Mustafa Cambaz’ın yaşamını eğitim için geldiği Türkiye’de sürdürdüğünü ve şehit olduğu ana kadar yurtsuz durumunda bulunduğunu belirten Akıncı, Mustafa Cambaz’ın hayatının adeta Batı Trakya’nın bir temsili niteliğinde olduğunu söyledi.

Akıncı, "Mustafa Cambaz buralardan gitmiş ve Türkiye’de kendine bir hayat inşa etmeye çalışmış. Vatansız kalmış ve bir pasaportu, bir nüfus cüzdanı olmadan yaşamış. Ama çalışmış, didinmiş, bir yerlere gelmiş ve hep iyimser olmuş. Gördüğü bütün camilerin fotoğraflarını çekmiş, müthiş bir arşiv oluşturmuş ve geride önemli bir de eser bırakmış. Allah şahadetinden razı olsun, ailesine sabırlar diliyorum” şeklinde konuştu.

Müftü Şerif de insan yaşamında çeşitli şekilde ölümler olduğunu ancak, Mustafa Cambaz’ın kutsal bir dava uğruna şehit olarak en güzel ölümü tattığını belirterek, “Mustafa Cambaz bin yıl Batı Trakyamızın gururu olacak. Allah ondan ve ailesinden razı olsun” dedi.

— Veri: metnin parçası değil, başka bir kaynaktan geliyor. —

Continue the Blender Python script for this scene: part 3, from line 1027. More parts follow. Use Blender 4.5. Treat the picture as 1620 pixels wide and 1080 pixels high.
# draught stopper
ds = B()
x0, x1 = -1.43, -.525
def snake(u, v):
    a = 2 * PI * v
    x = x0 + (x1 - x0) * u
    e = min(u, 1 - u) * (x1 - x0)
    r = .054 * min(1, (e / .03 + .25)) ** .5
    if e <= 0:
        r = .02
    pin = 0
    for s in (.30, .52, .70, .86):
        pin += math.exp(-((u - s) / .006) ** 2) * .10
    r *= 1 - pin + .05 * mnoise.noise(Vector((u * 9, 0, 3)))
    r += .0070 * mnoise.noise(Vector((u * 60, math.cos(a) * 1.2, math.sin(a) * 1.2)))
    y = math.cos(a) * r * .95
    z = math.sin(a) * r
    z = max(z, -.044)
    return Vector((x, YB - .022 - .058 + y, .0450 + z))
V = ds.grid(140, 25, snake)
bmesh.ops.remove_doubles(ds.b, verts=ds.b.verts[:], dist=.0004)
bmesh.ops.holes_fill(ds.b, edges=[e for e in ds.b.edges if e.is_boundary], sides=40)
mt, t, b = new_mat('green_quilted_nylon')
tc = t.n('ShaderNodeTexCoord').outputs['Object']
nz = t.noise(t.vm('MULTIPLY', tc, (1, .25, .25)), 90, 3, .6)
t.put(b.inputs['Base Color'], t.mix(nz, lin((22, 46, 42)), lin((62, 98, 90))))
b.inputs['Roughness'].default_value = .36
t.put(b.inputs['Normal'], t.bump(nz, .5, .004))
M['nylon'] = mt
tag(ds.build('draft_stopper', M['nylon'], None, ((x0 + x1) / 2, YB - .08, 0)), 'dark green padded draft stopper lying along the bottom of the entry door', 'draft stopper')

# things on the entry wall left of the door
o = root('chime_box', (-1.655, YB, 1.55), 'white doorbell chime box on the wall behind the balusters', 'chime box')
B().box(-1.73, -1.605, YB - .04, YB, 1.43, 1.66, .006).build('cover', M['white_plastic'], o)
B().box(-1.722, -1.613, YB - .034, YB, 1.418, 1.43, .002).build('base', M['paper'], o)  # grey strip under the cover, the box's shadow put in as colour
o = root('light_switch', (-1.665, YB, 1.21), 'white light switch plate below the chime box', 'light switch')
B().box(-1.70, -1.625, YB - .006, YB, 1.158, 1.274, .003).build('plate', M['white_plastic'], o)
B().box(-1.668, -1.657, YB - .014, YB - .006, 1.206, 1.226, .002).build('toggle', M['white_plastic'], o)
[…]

“Annesi televizyonlarda her adını duyduğunda gözyaşlarına boğuluyor"

Şehit Mustafa Cambaz’ın babası Ahmet Cambaz, AA muhabirine yaptığı açıklamada, oğlunun şehadetinin üzerinden bir yıl geçmesine rağmen yokluğunun acısını hala yüreğinde hissettiğini söyledi. Cambaz, “Aradan bir yıl geçti. Acımız hala çok büyük ama gururluyuz” dedi.

Eşi Ayşe Cambaz’ın, televizyonlarda oğlunun adını her duyduğunda gözyaşlarına boğulduğunu anlatan Cambaz, “O gece, kalkışma olduğunu öğrenince direnmek için hemen sokağa çıkmış. Arkadaşları gitmemesini söylemişler ama o dinlememiş ve gitmiş. Çok üzüldük. Tesellimiz şehit olması. Acılıyız ama gururluyuz” ifadelerini kullandı.

Cambaz, oğlu Mustafa’nın şehadetinden sonra Türk hükümetinin ve devletinin ailesine sahip çıktığını ve her konuda destek olduğunu söyledi.

Şehit oğlunun adının bazı okul ve mekanlara verilmesinden memnuniyet duyduğunu belirten Cambaz, “Allah kendilerinden razı olsun. Daha ne yapsınlar. Bunlar Mustafa’yı geri getirmiyor ama bize büyük teselli oluyor” diye konuştu.

Şehit Mustafa Cambaz’ın kardeşi Ali Cambaz da kardeşinin herkesin yardımına koşan güler yüzlü ve çalışkan biri olduğunu belirterek, “Böyle bir insana nasıl kıydılar” dedi.

"Mustafa, dinine ve milletine bağlıydı"

Kardeşi Mustafa’nın gençlik yıllarında çok hareketli, aynı zamanda duygusal bir çocuk olduğunu belirten şehit ağabeyi Cambaz, “Mustafa, dinine ve milletine bağlıydı. Aynı zamanda mücadeleciydi. Kim bilir, belki bu özelliğinin kurbanı oldu. İki kurşunla göğsünden vurulmuş. İlahi takdir böyleymiş. Üzülüyoruz ama bu şekilde hayatını kaybetmesinden gurur duyuyoruz” diye konuştu.

Aslen Batı Trakyalı olan Mustafa Cambaz, 15 Temmuz darbe girişimi sırasında Çengelköy’de darbeci askerler tarafından göğsünden vurularak şehit edildi. İstanbul Üniversitesi Basın Yayın Yüksek Okulu ve Halkla İlişkiler Bölümü mezunu olan Cambaz, Yeni Şafak gazetesinin foto muhabiri olarak görev yapıyordu. 53 yaşında şehit olan Mustafa Cambaz, Selçuklu ve Osmanlı mimarisi üzerine fotoğraf belgeleme çalışmaları yaptı. Cambaz'ın, "Türkiye Ulu Camileri' adlı bir kitabı yayınlandı.